大問4の解説でも述べましたが、都立入試の数学は一見いろんな分野からまんべんなく出てるように見えますが、実際にはくせがあってよく出る分野と出ない分野がはっきりしています。
都立入試関数の問題
都立高校入試の数学では、二カ所で関数の問題が出題される可能性があります。一つは、大問1での小問のうちの1題で、これは大問3で一次関数が出題された場合に二次関数が出題されるのが通常です。もう一つは大問3の3題がまるまる関数の問題でこちらは二次関数か一次関数が毎年出題されます。
大問3の問1と問2(①)
過去10年間の大問3を分析すると、一次関数が4回、二次関数が6回出題されていて、出題されなかった方の問題は大問1で出題してバランスが取られていることが分かります。
さらに、二次関数が出題された年を分析すると、問1または問2でy座標の変域が出題されたのが5回、また、問2または問1では二点を通る直線の関数を求める問題が5回と、y座標の変域および二点を通る直線の問題がほぼ毎回出題されているのです。
これらは、関数の問題の中でも基礎の基礎なので確実に正答したい問題です。
大問3の問3(問2②)
一方で、大問3の3問目(問3または問2②)を見てみましょう。こちらは、三角形の面積や面積比が分かっていて、そのように分ける直線や直線と関数の交点Pを求める問題がほぼ毎年出題されています。かなり難しい問題ですが、関数の問題が得意な人ならじっくり問題文を読めば解けなくはないでしょう。
ここで注意して欲しいのは受験生の正答率です。2018年の大問3の問2②の正答率は約8%で、都立入試の数学で難しさからよく注目される大問4の問2②や大問5の問2の半分程度となっています。

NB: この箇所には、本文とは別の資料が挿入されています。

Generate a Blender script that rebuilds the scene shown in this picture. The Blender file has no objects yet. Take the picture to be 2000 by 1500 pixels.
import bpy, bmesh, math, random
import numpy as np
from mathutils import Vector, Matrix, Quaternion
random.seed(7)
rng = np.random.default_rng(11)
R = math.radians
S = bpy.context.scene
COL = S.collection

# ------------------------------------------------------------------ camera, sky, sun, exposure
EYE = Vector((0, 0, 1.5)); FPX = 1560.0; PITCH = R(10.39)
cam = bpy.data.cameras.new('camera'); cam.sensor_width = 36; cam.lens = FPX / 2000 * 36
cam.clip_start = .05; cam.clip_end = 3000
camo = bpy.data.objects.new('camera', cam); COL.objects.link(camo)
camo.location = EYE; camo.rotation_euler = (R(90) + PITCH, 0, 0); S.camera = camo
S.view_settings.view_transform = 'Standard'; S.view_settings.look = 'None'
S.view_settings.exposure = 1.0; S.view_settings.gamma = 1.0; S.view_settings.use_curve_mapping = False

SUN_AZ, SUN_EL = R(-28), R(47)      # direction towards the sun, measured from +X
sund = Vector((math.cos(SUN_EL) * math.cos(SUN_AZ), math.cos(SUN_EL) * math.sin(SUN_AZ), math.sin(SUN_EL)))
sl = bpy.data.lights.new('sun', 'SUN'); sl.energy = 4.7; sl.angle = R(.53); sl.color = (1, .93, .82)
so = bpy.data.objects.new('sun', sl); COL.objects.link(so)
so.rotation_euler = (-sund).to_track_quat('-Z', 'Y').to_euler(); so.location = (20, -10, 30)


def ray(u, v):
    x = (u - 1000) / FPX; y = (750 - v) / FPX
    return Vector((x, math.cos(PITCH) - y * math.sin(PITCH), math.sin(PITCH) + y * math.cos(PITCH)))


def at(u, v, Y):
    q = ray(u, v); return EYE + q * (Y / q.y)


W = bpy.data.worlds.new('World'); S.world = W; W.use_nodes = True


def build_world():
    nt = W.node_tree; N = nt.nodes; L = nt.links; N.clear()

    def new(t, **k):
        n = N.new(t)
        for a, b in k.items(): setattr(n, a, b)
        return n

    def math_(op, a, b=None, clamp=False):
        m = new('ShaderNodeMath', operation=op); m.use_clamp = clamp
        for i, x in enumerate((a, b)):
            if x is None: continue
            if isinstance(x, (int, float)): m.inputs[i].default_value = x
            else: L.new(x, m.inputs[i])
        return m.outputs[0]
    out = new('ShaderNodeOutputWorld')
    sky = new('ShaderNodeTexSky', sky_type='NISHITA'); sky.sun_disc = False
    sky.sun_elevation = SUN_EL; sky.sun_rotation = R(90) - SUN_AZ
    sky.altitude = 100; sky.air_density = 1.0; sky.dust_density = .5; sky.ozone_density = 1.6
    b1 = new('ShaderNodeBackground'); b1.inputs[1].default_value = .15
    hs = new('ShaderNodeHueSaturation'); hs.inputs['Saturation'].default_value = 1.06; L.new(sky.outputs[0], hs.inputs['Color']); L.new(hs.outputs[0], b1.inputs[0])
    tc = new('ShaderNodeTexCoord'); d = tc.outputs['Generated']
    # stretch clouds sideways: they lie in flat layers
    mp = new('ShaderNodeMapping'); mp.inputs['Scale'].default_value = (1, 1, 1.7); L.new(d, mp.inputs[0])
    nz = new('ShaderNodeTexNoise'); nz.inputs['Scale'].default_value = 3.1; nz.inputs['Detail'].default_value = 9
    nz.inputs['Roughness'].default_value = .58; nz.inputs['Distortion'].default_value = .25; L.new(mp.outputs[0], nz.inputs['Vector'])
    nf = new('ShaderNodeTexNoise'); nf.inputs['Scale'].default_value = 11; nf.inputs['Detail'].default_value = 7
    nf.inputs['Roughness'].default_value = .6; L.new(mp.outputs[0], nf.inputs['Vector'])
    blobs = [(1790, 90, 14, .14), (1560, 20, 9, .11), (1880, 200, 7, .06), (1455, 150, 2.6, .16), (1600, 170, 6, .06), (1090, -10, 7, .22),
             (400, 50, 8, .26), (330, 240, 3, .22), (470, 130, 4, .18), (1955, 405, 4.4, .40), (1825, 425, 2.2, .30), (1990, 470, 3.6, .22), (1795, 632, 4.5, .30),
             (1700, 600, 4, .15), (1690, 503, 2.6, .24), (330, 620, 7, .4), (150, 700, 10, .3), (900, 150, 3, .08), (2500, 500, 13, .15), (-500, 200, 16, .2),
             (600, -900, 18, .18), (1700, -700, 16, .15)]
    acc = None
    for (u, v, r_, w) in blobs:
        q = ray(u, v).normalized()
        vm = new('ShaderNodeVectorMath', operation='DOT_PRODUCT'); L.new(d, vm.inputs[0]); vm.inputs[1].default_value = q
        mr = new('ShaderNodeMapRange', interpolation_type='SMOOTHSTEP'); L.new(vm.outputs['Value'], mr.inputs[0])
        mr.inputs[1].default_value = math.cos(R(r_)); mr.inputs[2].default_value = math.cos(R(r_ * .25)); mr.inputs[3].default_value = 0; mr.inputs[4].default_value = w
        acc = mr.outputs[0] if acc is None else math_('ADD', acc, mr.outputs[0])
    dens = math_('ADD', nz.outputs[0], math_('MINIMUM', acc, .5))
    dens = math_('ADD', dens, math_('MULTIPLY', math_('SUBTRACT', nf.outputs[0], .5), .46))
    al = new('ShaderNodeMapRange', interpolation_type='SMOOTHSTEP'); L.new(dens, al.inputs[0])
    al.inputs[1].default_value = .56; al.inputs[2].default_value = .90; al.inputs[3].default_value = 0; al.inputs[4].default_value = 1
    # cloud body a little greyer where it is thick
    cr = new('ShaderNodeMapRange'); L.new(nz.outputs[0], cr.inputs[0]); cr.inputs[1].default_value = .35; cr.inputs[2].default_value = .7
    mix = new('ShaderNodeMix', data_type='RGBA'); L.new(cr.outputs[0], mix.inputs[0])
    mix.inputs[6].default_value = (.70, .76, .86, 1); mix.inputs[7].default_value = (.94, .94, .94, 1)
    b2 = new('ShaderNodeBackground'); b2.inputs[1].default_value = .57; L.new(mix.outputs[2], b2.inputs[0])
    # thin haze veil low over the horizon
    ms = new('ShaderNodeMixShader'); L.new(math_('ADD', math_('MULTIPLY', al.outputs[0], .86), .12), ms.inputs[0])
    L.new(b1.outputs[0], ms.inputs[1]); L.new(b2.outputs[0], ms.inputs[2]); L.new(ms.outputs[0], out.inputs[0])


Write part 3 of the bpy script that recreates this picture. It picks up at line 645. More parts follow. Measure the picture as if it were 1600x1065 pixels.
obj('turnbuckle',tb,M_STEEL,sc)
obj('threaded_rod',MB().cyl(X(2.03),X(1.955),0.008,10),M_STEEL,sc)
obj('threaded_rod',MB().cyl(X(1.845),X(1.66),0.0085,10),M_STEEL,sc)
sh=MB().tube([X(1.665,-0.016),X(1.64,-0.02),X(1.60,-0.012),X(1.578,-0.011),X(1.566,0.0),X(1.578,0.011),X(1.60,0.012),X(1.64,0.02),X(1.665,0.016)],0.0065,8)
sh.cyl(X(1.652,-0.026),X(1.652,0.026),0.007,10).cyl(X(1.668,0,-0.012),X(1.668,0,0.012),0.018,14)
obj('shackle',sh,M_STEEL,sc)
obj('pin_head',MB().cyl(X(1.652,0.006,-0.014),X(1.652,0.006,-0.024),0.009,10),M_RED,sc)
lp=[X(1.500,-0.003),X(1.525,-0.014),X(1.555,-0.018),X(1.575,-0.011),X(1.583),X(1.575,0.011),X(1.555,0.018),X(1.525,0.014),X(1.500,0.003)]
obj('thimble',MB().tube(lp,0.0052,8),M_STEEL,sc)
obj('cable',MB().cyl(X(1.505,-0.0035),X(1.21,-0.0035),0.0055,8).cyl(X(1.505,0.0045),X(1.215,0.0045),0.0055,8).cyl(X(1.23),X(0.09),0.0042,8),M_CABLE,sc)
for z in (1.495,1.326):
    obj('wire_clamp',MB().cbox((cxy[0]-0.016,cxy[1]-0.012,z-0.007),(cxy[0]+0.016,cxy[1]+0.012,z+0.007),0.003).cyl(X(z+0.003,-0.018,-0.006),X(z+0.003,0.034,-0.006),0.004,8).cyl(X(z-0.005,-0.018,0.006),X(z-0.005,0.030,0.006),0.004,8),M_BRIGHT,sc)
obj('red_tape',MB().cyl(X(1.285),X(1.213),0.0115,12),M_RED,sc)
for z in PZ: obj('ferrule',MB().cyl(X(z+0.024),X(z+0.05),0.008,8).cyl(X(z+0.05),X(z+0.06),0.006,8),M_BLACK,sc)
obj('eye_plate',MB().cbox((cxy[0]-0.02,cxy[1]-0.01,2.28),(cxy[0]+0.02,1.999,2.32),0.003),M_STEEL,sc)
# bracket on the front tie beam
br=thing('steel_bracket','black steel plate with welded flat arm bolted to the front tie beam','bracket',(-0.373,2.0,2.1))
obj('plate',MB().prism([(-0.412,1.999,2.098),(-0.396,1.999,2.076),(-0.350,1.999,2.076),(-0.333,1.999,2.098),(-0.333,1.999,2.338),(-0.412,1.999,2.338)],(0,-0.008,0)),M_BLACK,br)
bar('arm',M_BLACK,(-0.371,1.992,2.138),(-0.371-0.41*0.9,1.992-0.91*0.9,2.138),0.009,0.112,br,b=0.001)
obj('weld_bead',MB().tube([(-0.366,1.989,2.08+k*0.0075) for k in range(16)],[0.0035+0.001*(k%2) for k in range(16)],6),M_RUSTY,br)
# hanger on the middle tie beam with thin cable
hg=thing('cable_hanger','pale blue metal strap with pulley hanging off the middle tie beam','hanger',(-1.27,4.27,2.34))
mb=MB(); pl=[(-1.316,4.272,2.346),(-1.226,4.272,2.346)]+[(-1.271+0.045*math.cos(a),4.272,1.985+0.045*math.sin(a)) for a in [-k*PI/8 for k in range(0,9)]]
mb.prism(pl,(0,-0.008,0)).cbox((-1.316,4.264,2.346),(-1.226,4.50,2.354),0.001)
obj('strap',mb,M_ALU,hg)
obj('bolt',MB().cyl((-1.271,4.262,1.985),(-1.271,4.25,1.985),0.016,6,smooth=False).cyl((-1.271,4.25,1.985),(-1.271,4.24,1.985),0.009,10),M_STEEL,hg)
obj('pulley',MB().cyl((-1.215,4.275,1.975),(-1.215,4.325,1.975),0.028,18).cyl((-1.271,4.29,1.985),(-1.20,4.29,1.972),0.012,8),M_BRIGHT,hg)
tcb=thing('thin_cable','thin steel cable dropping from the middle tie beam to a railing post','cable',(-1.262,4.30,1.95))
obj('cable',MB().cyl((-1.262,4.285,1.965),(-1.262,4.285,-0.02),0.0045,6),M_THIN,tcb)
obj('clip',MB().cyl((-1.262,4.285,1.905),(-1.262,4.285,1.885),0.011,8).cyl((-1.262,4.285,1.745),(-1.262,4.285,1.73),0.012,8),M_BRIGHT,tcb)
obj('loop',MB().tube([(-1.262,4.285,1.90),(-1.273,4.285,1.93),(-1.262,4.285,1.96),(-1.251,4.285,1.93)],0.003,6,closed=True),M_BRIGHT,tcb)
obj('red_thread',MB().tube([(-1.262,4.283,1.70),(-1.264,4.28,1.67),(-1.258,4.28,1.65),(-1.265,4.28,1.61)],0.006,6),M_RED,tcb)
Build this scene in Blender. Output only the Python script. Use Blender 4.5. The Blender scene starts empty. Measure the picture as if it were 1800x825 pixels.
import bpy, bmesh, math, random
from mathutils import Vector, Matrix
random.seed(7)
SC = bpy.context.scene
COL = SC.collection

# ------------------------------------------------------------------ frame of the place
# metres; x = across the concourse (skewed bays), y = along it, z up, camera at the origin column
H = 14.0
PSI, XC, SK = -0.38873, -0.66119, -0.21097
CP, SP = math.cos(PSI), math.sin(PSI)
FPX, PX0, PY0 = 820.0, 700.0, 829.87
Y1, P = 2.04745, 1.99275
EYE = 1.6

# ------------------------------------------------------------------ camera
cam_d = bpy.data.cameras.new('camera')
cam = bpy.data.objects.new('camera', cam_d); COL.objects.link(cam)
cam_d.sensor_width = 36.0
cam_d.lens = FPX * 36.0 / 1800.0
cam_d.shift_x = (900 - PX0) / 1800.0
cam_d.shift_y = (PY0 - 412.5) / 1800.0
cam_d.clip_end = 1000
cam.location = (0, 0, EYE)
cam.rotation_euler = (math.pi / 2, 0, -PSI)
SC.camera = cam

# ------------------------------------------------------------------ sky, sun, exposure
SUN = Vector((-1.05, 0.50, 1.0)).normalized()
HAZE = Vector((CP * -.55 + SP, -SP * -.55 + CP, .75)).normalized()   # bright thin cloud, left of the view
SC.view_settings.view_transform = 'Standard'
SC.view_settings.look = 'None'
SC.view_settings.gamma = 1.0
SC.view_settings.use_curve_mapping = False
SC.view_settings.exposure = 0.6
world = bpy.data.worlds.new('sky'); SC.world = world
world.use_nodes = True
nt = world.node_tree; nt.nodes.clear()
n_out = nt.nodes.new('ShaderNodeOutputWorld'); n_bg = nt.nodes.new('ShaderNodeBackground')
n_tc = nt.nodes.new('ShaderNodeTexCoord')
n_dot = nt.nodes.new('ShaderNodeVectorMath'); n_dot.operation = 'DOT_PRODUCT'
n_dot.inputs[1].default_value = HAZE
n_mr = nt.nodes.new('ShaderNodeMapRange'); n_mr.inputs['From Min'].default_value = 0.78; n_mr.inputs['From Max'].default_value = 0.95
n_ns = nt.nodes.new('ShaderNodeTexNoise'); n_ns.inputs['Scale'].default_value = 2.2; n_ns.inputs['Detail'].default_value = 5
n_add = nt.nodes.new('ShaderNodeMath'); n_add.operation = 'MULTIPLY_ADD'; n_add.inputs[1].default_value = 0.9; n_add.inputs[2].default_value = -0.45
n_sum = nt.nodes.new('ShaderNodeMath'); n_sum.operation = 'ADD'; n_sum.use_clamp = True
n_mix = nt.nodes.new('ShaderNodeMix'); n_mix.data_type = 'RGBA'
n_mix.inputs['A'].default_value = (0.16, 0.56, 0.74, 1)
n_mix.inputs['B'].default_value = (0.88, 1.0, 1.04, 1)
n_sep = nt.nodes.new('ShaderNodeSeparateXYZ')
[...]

これは、大問3の問2②が一番難しかった以上の意味があります。
たんに正答を目指すのではなく時間配分を考えよう
都立入試の数学では通常前の問題から解いていくのが普通なので、数学が得意な人がじっくり時間をかけて大問3問②が解いたとしても、そのせいで大問5や今年の場合比較的簡単だった大問4が解けなかったら大きく点数を落としてしまうからです。
都立入試数学の戦略
都立高校入試の数学では、小問は比較的独立した内容であるので、特に大問3から大問5の最後の問題は後回しにして、まずは各大問の一問目や二問目を確実に合わせ、残った時間で手をつけやすそうな問題から解いていきましょう。